Decimos que algunos tiempos son muertos. No es de extrañar entonces que para corresponderlos nos tumbemos. Tienen no poco de interrupción, pero no menos de impasse. En ocasiones se trata de aguardar y ello no es simplemente detenerse, es un modo de atender o de respetar algo que en cierto sentido se reconoce. En algún sentido supone esperar a que escampe o amaine, lo que no siempre depende de nosotros, y de no hacerlo al acecho, sino desplazando la mirada. Curiosamente a veces se logra así desplazar la cuestión. Pero la espera no es una pasividad.

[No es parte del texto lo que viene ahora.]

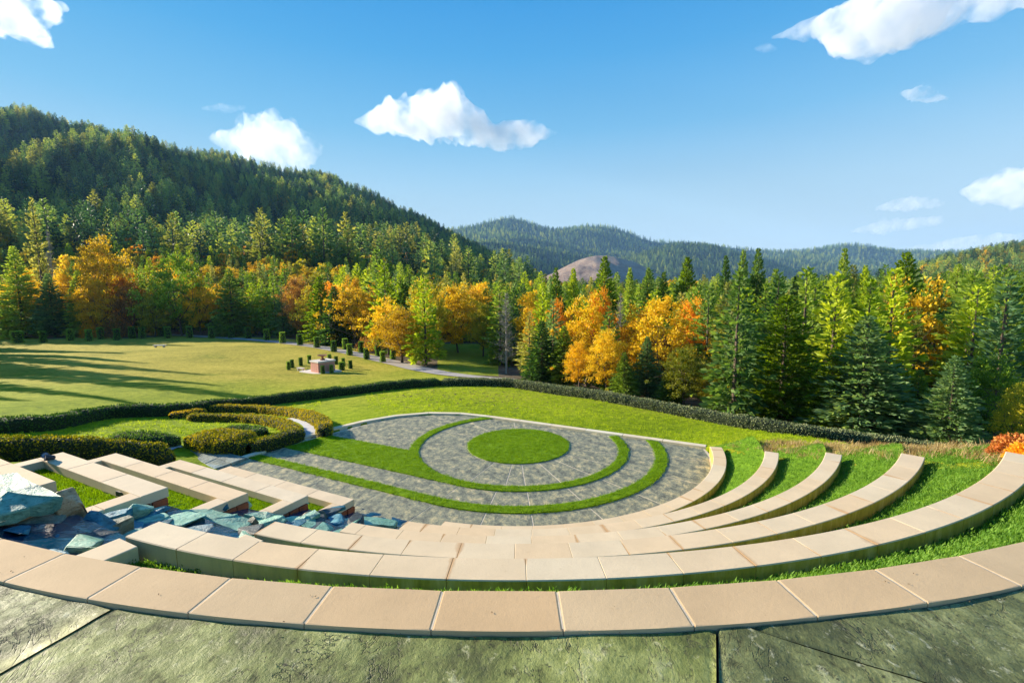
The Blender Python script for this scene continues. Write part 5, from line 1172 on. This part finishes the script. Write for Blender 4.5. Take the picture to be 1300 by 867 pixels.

Somos convocados permanentemente a estar vigilantes, ocupados, tenidos y entretenidos en lo que, por lo visto, corresponde. Nada de distracciones, de dilaciones, de despistes. Quedamos advertidos. Fijados por lo que somos llamados a hacer o a contemplar, cualquier disipación supondría desatención, falta de información, desconsideración para con lo establecido como decisivo. Todo un sinfín de alertas nos tendrían en vilo. Permanentemente al aparato, atentos a las novedades, a cualquier brisa o indicio de leve modificación. Todas las acciones cotizan y hemos de precavernos de sus vaivenes y vicisitudes.
En tal caso, cualquier relajación podría suponerse un gesto, aunque fuera mínimo, de transgresión, un atisbo de un proceder insurrecto. Incluso el reposo habría de sopesarse y de dosificarse para inmediatamente retornar al avispero de lo que no cesa de transmitirse. Nuestra propia escucha habría de ser fecunda y operativa y replicar, siquiera en el modo de diversas formas de impugnación, el caudal de signos y señales que tejen mundo.
Por ello, encontrar ámbitos de serena toma de distancia para cuidarse de no danzar al ritmo de lo noticioso exige una verdadera decisión. Se hace preciso procurarse un espacio, habilitarse un tiempo, y velar para no verse envueltos en la vorágine de lo que requiere nuestra total dedicación. Así, ocupados en estar al tanto, todo parece reducirse a estarlo.